In essence, the performers play a variety of stories of amorous disappointments, and when the tone of the endlessly repeated dialogues includes their own experiences, everything works. From the first evening I recall Nikolai Berman’s children's dance, he is a former theatre journalist, now a director and performer. In one scene he attempted to play it straight and classical, but was inundated, sprinkled and smeared with hundreds of food products. Still, even as he spat, he persisted in reciting Pushkin’s “Monument." I now understand that, with extreme subtlety and accuracy, Master Yukhananov constructed the through-line action of the overall Orphic notion which may be defined as follows: the metamorphosis from life to death and back again within the everyday concoctions of each mise-en-scene. Keeping in mind his method of working with modules in The Golden Ass, let's assume that he layered, diluted or condensed the directorial and actor’s sketches until the metamorphic through-line became visible.

The scholarly literature is vast in regards to the varied influence of Orphic hymns, teachings and rhapsodical theogony on philosophers of early and late antiquity, on alchemy, and on Christian esoteric orders and theosophists. It is interesting to consider Argonautika, where Orpheus tells the story of his participation in Jason's campaign, including: "What is foreordained for the souls of those mortals plunged into sleep, on their dire journeys of wandering among dreams; signs and portents; the paths of the stars; purifying rituals, great good for humans; the obsecration of the gods, and the gifts of the afterlife." That is, according to Orpheus, the soul wanders terribly in ordinary sleep and in reality, and then again in the after-sleep of death for it is "punished" by the body. In principle, this idea is one of the internal motivations for the through-line action of Orphopunk.

As early as the first day, Orpheus, performed by Igor Makarov, eats Eurydice's dead body as if it were his own, and this creates an after-death atmosphere.

Arina Zvereva sings in different frescoes, and her “swallowed," semi-silent singing speaks to the relationship of body and soul significantly more than all the Anouilh-Cocteau dialogues put together. Alexei Kokhanov sings his "La-la-la" several times, occasionally in an eerie, searing timbre. The work with sound in Orphopunk is unparalleled. Eric Satie, the creator of the term and practice of "furniture music," would be pleased to hear the continuous sound environment created by Dmitri Kourliandski, Vladimir Gorlinsky, Kirill Shirokov and Fyodor Sofronov. A whole mountain of sound equipment stands on the second floor at the entrance to the balconies - and the sound engineers send sound out through dozens of speakers. Hence the sensation that sound "pops up" at any location in the performance space. I've never heard anything like this in the theatre. Moreover, Gorlinsky and Shirokov concocted a unique instrument from plumbing pipes (the band Auktsyon) that resemble Rubanov's Rubophone, but is quite different. This Orphic thulbion is made from two rubber balls, a tuba on a supermarket cart, and a vessel with water.
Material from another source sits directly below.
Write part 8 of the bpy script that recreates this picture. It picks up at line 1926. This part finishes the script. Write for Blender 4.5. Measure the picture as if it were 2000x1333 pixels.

Thulbions are quite phallic objects. On the fifth day they gurgle and hum with a complete orchestra, where the leader of harmony is the show’s central actor Yevgeny Dal, who shot a 17-minute film duet with Tatyana Kuznetsova. Industrial music was written by Alexander Belousov for a film about the head of Orpheus, and it was shown during the extensive break between day and evening performances. On the fifth day, Dal performed the role of the mysterious mythologeme of the Orphics, the golden-winged dragon Phanes, hatched from the world egg. He previously appeared in a gold suit, but here the majestic, fiery Dal held back a flock of Bacchantes behind a long green mustache, and the beauty of the mythogenic set design became apparent.

Incidentally, a few short films were projected on the back drop, for example, during a stylish scene created by Nikolai Berman about the future world of cyborgs. The video shows endless spaces of railroads in Ryazan, while on stage Orpheus goes with a cyborg Eurydice to visit a robot Eurydice in the utopian year of 2046 named for Ray Kurzweil.

Robots took the stage every day doing all sorts of auxiliary work - put that there-give me that-bring that here. Mechanical swans gracefully crossed the stage mirror every day. But the real riches of the scenery was the ubiquitous “slow” white Titans, with stumps of wings over the shoulders. Yukhananov affectionately called them little “menhirs” during rehearsals. On the fourth and fifth day puppet-cosmonauts appeared flying over the menhir statues, as did a couple of living ones. The audience was plunged  into an atmosphere of total interstellar solitude.

The isolation of the sexes, the inability to find a common "solar line,” is a key topic in Cocteau and Anouilh. The total isolation of the post-Orphic cyborg world is all over the “cinematic wallpaper" on the backdrop, whether it's a station overrun with people, the slow slipping of Eurydice's body into a trunk by zombies from Moscow’s Cheryomushki district with knives sticking out of their heads, or the slow undulating of cosmic jellyfish in the ocean. The theme of Orpheus-the-maniac is handled in an entirely adult manner. This scene was both the funniest and most frightening, for it mocked Tinder, the world’s primary predatory-sexual game. And it worked well, because in this case the acting was of high quality, although Orphopunk is almost entirely performed by directors. Master Yukhananov calls them amphibians.

The themes of Orphism are boundless, and this was clearly demonstrated by Natella Speranskaya’s improvisational lectures about Dionysus, Orpheus and Titans. Imagine, Yury Vasilyev and Pavel Kravets, masters of the grotesque, are on their way out, dallying with the audience, which is howling at a sleight-of-hand pseudo-western scene, while Speranskaya calmly discusses the greatness of the initiation into the mystery of Orpheus. The combination of the ridiculous, the terrible and the sublime is the most difficult epic task, and here the Stanislavsky Electrotheatre emerges a champion. Of course, it is very difficult now to follow Artaud and Grotowski, to establish demanding "gates of initiation" on stage, but sooner or later we will have to understand what role theatre today has played with the initiation of today's rather plastic people.

Other interesting inserts were the texts from “The Theory of a Girl” published in the magazine Tikkun (1999), and the equally paradoxical text "Woman-Electron" from the writings of feminist-philosopher Luce Irigaray. Many antinomies and paradoxes of love are illuminated and voiced over a six-day period in Orphopunk. But the main question is not answered, and apparently cannot be answered; hope has nearly disappeared in the waters of the Styx: Why cannot the corporeal Orpheus transform into the soul of Eurydice on the way from hell back to life? Is this why he was blown to bits by the Bacchantes?